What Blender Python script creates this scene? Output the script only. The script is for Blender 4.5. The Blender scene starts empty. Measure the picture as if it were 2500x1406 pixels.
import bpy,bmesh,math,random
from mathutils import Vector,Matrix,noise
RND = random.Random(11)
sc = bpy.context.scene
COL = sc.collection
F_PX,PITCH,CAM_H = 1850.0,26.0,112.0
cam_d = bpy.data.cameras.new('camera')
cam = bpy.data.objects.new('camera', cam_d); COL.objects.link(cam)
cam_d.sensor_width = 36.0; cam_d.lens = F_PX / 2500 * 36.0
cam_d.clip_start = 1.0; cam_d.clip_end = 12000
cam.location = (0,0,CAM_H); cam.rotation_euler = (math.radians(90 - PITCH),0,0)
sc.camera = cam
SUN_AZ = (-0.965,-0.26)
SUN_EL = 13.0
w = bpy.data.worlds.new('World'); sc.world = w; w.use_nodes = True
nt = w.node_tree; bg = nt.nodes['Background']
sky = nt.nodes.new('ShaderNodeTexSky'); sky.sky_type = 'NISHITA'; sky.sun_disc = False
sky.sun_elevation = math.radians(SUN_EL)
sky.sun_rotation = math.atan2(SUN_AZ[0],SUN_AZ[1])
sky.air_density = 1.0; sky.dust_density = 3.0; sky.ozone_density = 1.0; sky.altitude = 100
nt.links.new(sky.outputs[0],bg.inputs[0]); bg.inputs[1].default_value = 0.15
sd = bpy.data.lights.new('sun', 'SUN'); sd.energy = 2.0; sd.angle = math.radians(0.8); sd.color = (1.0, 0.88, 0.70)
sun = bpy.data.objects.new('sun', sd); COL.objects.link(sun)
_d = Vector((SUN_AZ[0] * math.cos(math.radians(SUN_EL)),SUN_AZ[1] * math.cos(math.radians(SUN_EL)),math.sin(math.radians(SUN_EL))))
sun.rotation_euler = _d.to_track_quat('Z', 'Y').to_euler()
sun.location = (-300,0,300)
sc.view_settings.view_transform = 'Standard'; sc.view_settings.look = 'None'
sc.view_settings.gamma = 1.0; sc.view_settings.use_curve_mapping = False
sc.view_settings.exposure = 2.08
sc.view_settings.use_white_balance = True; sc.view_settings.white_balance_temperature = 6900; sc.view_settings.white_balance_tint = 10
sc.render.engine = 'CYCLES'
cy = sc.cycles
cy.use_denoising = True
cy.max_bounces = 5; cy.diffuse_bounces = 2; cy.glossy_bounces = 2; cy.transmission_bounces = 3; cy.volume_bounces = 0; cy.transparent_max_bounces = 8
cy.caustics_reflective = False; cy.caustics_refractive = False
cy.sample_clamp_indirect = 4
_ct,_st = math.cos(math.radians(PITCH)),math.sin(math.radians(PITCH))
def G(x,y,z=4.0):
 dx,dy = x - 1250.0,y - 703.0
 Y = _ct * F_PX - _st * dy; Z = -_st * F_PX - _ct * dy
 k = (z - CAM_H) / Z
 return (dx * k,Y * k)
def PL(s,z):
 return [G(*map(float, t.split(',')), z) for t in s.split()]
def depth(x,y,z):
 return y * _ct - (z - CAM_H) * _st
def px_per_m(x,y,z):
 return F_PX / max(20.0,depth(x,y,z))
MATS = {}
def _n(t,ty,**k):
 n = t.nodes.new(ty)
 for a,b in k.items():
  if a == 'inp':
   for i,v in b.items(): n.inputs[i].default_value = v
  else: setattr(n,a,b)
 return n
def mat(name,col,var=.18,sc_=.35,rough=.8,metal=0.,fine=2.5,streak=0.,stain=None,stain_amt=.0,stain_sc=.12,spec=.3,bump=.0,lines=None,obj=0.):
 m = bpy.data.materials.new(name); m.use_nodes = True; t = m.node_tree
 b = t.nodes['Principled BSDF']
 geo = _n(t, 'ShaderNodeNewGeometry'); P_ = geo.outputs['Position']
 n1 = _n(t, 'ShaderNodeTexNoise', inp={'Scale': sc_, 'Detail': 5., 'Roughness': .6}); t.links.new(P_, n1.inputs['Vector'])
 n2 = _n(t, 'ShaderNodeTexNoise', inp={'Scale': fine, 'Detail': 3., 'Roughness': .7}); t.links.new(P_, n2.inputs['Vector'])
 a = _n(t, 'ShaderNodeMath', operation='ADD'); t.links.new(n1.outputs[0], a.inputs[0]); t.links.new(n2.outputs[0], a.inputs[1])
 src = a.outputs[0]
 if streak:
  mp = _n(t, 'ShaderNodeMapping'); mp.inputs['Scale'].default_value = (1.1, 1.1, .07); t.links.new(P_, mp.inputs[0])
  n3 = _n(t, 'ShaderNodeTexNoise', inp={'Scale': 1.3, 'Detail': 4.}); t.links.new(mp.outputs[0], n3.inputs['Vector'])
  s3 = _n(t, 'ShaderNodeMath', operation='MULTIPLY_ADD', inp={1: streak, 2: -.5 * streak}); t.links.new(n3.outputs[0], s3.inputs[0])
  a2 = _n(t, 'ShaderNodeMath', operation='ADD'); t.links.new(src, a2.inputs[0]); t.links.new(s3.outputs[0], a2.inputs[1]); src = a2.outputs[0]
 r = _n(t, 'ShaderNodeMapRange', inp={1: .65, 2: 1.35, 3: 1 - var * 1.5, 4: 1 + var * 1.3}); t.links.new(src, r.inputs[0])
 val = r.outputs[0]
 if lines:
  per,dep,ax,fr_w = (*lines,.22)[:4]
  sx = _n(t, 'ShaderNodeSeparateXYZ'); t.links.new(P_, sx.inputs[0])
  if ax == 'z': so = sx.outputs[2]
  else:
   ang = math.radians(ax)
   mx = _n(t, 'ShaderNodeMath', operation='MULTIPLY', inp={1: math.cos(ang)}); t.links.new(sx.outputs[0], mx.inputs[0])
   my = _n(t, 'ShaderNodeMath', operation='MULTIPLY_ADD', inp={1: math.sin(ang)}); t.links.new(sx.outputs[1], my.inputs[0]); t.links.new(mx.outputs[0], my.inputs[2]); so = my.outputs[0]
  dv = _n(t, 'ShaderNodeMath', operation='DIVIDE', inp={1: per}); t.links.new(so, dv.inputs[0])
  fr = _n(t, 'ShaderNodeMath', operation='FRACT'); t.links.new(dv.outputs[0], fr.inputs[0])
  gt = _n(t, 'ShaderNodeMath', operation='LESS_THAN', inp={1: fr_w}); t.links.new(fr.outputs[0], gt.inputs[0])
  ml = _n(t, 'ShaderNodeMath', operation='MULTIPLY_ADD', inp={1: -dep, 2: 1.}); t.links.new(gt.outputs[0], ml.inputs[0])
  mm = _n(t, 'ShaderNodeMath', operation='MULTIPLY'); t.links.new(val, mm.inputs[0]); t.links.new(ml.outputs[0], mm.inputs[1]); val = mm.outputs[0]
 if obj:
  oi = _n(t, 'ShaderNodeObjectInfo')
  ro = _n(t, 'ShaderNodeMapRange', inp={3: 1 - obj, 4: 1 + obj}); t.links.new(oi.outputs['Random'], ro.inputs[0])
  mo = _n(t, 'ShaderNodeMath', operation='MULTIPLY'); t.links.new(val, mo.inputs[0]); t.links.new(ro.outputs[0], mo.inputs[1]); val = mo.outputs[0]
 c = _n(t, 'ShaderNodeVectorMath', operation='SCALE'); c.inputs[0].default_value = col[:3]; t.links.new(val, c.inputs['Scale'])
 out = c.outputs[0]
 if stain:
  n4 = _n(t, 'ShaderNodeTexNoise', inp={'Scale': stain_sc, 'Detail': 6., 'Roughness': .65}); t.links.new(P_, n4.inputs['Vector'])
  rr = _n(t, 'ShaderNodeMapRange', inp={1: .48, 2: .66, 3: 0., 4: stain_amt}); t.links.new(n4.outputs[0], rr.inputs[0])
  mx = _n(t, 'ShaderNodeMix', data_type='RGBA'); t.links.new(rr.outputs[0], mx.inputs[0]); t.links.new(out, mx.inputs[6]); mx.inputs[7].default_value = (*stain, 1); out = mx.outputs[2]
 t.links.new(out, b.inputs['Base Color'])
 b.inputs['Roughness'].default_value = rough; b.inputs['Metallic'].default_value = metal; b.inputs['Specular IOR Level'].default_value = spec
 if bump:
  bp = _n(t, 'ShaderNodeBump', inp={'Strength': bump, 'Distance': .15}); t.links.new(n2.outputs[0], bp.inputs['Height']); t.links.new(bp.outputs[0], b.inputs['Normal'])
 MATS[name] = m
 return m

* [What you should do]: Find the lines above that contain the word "scene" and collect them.

* [Task result]:
What Blender Python script creates this scene? Output the script only. The script is for Blender 4.5. The Blender scene starts empty. Measure the picture as if it were 2500x1406 pixels.
sc = bpy.context.scene